Gross domestic product (GDP)
The market value of all final goods and services produced within a country during a specific period.
Index of leading indicators
An index of economic variables that historically has tended to turn down prior to the beginning of a recession and turn up prior to the beginning of a business expansion.
Required reserve ratio
A percentage of a specified liability category (for example, checkable deposits) that banking institutions are required to hold as reserves against that type of liability.
Open market operations
The buying and selling of U.S. government securities in the open market by the Federal Reserve.

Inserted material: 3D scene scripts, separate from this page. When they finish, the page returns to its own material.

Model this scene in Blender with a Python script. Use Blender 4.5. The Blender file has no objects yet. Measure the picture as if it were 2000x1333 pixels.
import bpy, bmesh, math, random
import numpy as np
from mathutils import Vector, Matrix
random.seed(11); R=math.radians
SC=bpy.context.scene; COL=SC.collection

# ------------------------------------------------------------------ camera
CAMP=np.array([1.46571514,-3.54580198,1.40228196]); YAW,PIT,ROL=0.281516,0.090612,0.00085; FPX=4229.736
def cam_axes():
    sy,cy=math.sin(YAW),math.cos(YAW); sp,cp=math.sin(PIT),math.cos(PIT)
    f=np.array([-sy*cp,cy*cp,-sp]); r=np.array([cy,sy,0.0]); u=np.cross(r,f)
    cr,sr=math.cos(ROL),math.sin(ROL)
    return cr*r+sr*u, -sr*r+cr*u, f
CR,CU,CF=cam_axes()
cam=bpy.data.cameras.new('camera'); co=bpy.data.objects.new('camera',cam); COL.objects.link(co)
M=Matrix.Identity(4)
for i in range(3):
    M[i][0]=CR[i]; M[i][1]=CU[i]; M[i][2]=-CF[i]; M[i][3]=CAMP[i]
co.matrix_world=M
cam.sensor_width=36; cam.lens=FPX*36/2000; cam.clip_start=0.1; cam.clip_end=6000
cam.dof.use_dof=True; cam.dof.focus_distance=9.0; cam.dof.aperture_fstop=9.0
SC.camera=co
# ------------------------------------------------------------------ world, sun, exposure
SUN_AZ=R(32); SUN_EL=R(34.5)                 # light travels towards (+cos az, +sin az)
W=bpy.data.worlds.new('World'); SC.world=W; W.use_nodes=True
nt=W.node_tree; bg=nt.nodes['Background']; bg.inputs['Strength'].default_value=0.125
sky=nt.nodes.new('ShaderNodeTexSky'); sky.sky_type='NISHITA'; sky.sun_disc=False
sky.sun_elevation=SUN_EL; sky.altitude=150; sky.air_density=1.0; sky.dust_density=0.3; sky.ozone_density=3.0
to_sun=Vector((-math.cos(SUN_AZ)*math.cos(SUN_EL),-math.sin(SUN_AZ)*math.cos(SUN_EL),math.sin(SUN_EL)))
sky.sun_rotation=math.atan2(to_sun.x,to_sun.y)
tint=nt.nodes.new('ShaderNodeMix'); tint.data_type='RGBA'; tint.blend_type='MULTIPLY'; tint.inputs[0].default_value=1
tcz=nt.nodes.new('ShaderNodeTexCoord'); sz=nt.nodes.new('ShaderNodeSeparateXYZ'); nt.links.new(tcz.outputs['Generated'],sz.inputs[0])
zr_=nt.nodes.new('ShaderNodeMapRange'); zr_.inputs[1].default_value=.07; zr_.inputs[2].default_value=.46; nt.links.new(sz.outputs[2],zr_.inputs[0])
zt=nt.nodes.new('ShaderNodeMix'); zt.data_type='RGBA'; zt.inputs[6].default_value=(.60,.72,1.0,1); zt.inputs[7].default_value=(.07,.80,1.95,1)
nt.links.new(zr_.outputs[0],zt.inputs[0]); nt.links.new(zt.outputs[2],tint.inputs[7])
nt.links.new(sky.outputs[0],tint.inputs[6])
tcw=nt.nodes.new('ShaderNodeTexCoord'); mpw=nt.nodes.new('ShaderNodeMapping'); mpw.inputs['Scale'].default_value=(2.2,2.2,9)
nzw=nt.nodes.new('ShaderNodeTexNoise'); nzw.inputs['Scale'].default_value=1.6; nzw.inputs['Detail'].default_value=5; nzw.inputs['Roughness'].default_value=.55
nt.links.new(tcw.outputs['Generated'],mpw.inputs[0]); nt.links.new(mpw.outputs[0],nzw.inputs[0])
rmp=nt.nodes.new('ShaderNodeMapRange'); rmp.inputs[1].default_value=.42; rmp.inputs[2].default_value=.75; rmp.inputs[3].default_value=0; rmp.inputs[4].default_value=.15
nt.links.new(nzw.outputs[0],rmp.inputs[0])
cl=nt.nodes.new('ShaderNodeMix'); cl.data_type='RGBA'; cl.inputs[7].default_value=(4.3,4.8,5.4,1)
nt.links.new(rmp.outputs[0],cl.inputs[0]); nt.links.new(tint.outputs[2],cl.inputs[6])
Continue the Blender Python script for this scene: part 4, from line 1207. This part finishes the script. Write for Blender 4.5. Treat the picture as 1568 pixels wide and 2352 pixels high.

Savings and loan associations
Financial institutions that accept deposits in exchange for shares that pay dividends. Historically, these funds were channeled into residential mortgage loans. Under banking legislation adopted in 1980, S&Ls are permitted to offer a broad range of services similar to those of commercial banks.
Money market mutual funds
Interest-earning accounts offered by brokerage firms that pool depositors' funds and invest them in highly liquid short-term securities. Since these securities can be quickly converted to cash, depositors are permitted to write checks (which reduce their share holdings) against their accounts.
North American Free Trade Agreement (NAFTA)
A comprehensive trade agreement between the United States, Mexico, and Canada that went into effect in 1994. Under the agreement, tariff barriers were to continue to be phased out until 2004.
Supply shock
An unexpected event that temporarily increases or decreases aggregate supply.
New classical economists
Economists who believe that there are strong forces pushing a market economy toward full-employment equilibrium and that macroeconomic policy is an ineffective tool with which to reduce economic instability.
Nominal values
Values expressed in current dollars.
Automatic stabilizers
Built-in features that tend automatically to promote a budget deficit during a recession and a budget surplus during an inflationary boom, even without a change in policy.